The reality is that if you’re a young community, it’s the community manager’s job to start most of the discussions—and it’s often a thankless and surprisingly tough one.
In this post we’ve put together some tips, tricks, and insights which will help you trigger widespread and engaging discussion within your community.
Quickfire content tips
To get us warmed up, here are some pointers that you and fellow members might follow for creating engaging community content. These are all tested principles which have been shown to help boost engagement, specifically within a community setting:
- Keep it domain-specific. It can be tempting to use your community to pick brains on widespread and unrelated topics. For best engagement, don’t fall into that temptation!*
- Lead with a question or bold statement, then elaborate below. This is a classic sales and persuasion technique—the reader answers the question in their head, then scrolls down to see how it’s answered!
- Try to highlight any benefit(s) to the community of answering the question / responding to the statement.
- Relate to a current trend, opinion, or movement if relevant. Astute observations on the world around us often lead to high-value discussions.
- Disclose your motivation(s) for asking (i.e. why is the question relevant or important?)
Following these guidelines should help you create stimulating and relevant topics, to which you’re bound to experience increased participation.
* Many communities have side forums or areas where members can indulge their need for the irrelevant. These can be super fun, but won’t form the foundation of your community.
Raise your floor, not just your ceiling
Driving new participation is fantastic, but understanding why participation has dropped and making amendments is equally powerful.
This awesome graphic from FeverBee illustrates some actions you might take to identify where participation is falling plus suggestions for addressing it.

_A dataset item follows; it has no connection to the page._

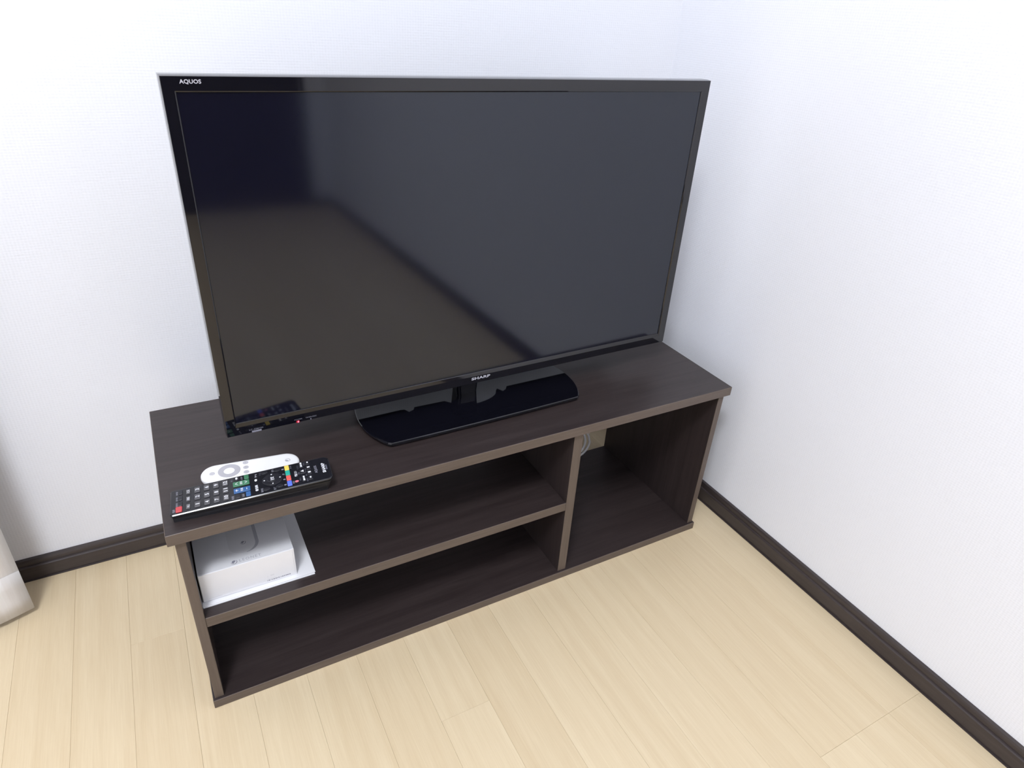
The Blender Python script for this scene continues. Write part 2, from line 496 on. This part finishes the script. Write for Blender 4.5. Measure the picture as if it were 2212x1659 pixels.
# lower rear cover with cut-outs along its rear edge (they show in the polished base)
pts = [(-.30, .0226), (.30, .0226), (.30, .085), (.098, .0855), (.092, .0775), (.0845, .0735), (.0785, .0850), (.074, .0800)]
for i in range(9):
    a_ = math.radians(8 + 82 * i / 8)
    pts.append((.022 + .052 * math.cos(a_), .0835 - .0275 * math.sin(a_)))
pts += [(.005, .0575), (-.0105, .0695), (-.0230, .0840), (-.0760, .0860), (-.0800, .0795), (-.0890, .0762), (-.0935, .0855), (-.1000, .0870), (-.30, .087)]
bm = prism(pts, .0008, .0124)
obj('lower_cover', xf(bm, HEAD), M['black'], tv)
# neck and base
bm = bmesh.new()
secs = [(.0086, .0172, .0130), (.0475, .0205, .0130)]
prev = None
for z, rx, ry in secs:
    cur = [bm.verts.new((-.0045 + x, .046 + y, z)) for x, y in round_rect(2 * rx, 2 * ry, .006, 4)]
    if prev:
        n = len(cur)
        for i in range(n): bm.faces.new((prev[i], prev[(i + 1) % n], cur[(i + 1) % n], cur[i]))
    else:
        bm.faces.new(cur[::-1])
    prev = cur
bm.faces.new(prev)
obj('neck', bm, M['gloss_black'], tv)
def base_outline(ins):
    pts = []
    hwf, yf, yk = .1600, -.0480, .125
    cx = -.0035
    for i in range(13):                                            # front edge, very slightly bowed
        t = -1 + 2 * i / 12
        pts.append((cx + t * (hwf - ins), yf + ins + .0010 * t * t - .0008 * (1 - t * t)))
    for i in range(1, 40):                                         # right side bulging outwards
        s = i / 40
        y = yf + ins + s * (yk - yf - 2 * ins)
        pts.append((cx + hwf - ins + .0245 * math.sin(math.pi * min(1, s * 1.02) ** .8), y))
    for i in range(13):
        t = 1 - 2 * i / 12
        pts.append((cx + t * (hwf - .004 - ins), yk - ins))
    for i in range(39, 0, -1):
        s = i / 40
        y = yf + ins + s * (yk - yf - 2 * ins)
        pts.append((cx - hwf + ins - .0245 * math.sin(math.pi * min(1, s * 1.02) ** .8), y))
    return pts
bm = bmesh.new()
prev = None
for ins, z in ((.005, 0), (.0045, .0012), (.0012, .0030), (0, .0068), (.0003, .0080), (.0012, .0088)):
    cur = [bm.verts.new((x, y, z)) for x, y in base_outline(ins)]
    n = len(cur)
    if prev:
        for i in range(n): bm.faces.new((prev[i], prev[(i + 1) % n], cur[(i + 1) % n], cur[i]))
    else: bm.faces.new(cur[::-1])
    prev = cur
bm.faces.new(prev)
obj('base', bm, M['gloss_black'], tv, label='glossy black foot with curved ends')
FACE = HEAD @ T(0, -.00012, 0) @ Rm(90, 'X')                       # print on the front face: x right, y up
def tv_print(name, bm, x, z, mat, parent=None):
    return obj(name, xf(bm, FACE @ T(x, z, 0)), mat, parent or bezel)
tv_print('maker_lettering', text_bm('AQUOS', .0203, .0047, bold=.028, spacing=1.05), -.3410, .4243, M['tv_text'])
tv_print('maker_lettering', text_bm('SHARP', .0322, .0046, bold=.045, spacing=1.08), .0004, .0090, M['tv_text'])
tv_print('power_lettering', text_bm('POWER', .0104, .0017), -.2775, .0056, M['tv_text_dim'])
tv_print('timer_lettering', text_bm('TIMER/REC', .0150, .0018), -.2604, .0055, M['tv_text_dim'])
tv_print('type_lettering', text_bm('LC-32BH30', .0176, .0021), -.3322, .0056, M['tv_text_dim'])
tv_print('type_plate', bars_bm([(0, 0, .0122, .0027)]), -.3320, .0023, M['tv_text_dim'])
lens = obj('power_lamp', xf(prism(round_rect(.0046, .0034, .0012, 4), 0, .0003), FACE @ T(-.2784, .0022, 0)), M['led_rim'], tv, label='glowing red power lamp')
obj('lamp_core', xf(prism(round_rect(.0018, .0026, .0005, 3), .0002, .0005), FACE @ T(-.2780, .0023, 0)), M['led'], lens)
obj('timer_lamp', xf(prism(round_rect(.0016, .0022, .0005, 3), 0, .0002), FACE @ T(-.2610, .0022, 0)), M['print_dim'], tv)

# ------------------------------------------------------------------ black remote control
rem = thing('remote_control', 'long black remote control with white numbered keys lying at the stand front edge', 'remote control', (.0088, .0187, H), math.radians(-5.4))
Z0, SL = .0125, .0105 / .190
L, RW = .1905, .0490
CV = .0250                                                         # centre line across the width
def tz(u): return Z0 + SL * u
bm = bmesh.new()
prev = None
def rem_outline(ins):
    pts = []
    rl, rr = .0030, .0075
    for sx, sy, a0, r in ((1, 1, 0, rr), (0, 1, 90, rl), (0, -1, 180, rl), (1, -1, 270, rr)):
        for i in range(6):
            a = math.radians(a0 + 18 * i)
            cx = L - r if sx else r
            cy = CV + sy * (RW / 2 - r)
            rr_ = max(r - ins, .0004)
            pts.append((cx + rr_ * math.cos(a), cy + rr_ * math.sin(a)))
    return pts
for ins, f in ((.0120, 0.0), (.0088, .10), (.0046, .42), (.0008, .80)):
    cur = [bm.verts.new((x, y, tz(x) * f)) for x, y in rem_outline(ins)]
    n = len(cur)
    if prev:
        for i in range(n): bm.faces.new((prev[i], prev[(i + 1) % n], cur[(i + 1) % n], cur[i]))
    else: bm.faces.new(cur[::-1])
    prev = cur
bm.faces.new(prev)
obj('lower_case', bm, M['remote_side'], rem)
bm = bmesh.new(); prev = None
for ins, dz in ((.0008, -.0030), (.0, -.0026), (.0, -.0012), (.0011, -.0002), (.0018, 0)):
    cur = [bm.verts.new((x, y, tz(x) + dz)) for x, y in rem_outline(ins)]
    if prev:
        for i in range(n): bm.faces.new((prev[i], prev[(i + 1) % n], cur[(i + 1) % n], cur[i]))
    else: bm.faces.new(cur[::-1])
    prev = cur
bm.faces.new(prev)
face_plate = obj('face_plate', bm, M['remote_black'], rem)
TILTM = Rm(-math.degrees(math.atan(SL)), 'Y')
def rtop(u, v, dz=0.0):                                            # u, v in mm; v measured from the centre line
    return T(u / 1000, CV + v / 1000, tz(u / 1000) + dz) @ TILTM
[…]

Of course, this kind of ‘decision tree’ can and should be tailored to your community. Without this kind of direction, you’re only working off your best guess—and that’ll never match the accuracy of data plus your intuition!
Give flexibility to new members
Remember we said to keep posts on-topic and practical? Well, bear with us.
First-time contributors are often just trying to find their feet and see if the community is a good fit for them; they’ll be starting socially-oriented discussions, sharing personal opinions and experiences and trying to get a feel for the community vibe.
So our advice is to make sure you have a place and tolerance for this. If new and lurking members can open up and be engaged safely, they may come out of their shells and slowly feel comfortable joining in bigger discussions where the whole community is involved.
Ask what your members want to see discussed!
This sounds so obvious, but if you’re struggling to get any traction with your members, you need to speak with them.
- Are they nervous about putting themselves out there?
- Make the community feel more secure, or demonstrate that “there are no bad ideas” here and no one will be criticized
- Does no one have expertise in the subjects being discussed?
- Re-evaluate how you select topics or recruit members
- Is it the same people getting involved every time?
At the end of the day, all you can do is try your best. If what you’re doing now isn’t working, then follow our tips here, switch things up, and keep an eye on what works best! Remember that while people join for the content, they stay for the community—if yours is a great place to be, then participation will always grow with time.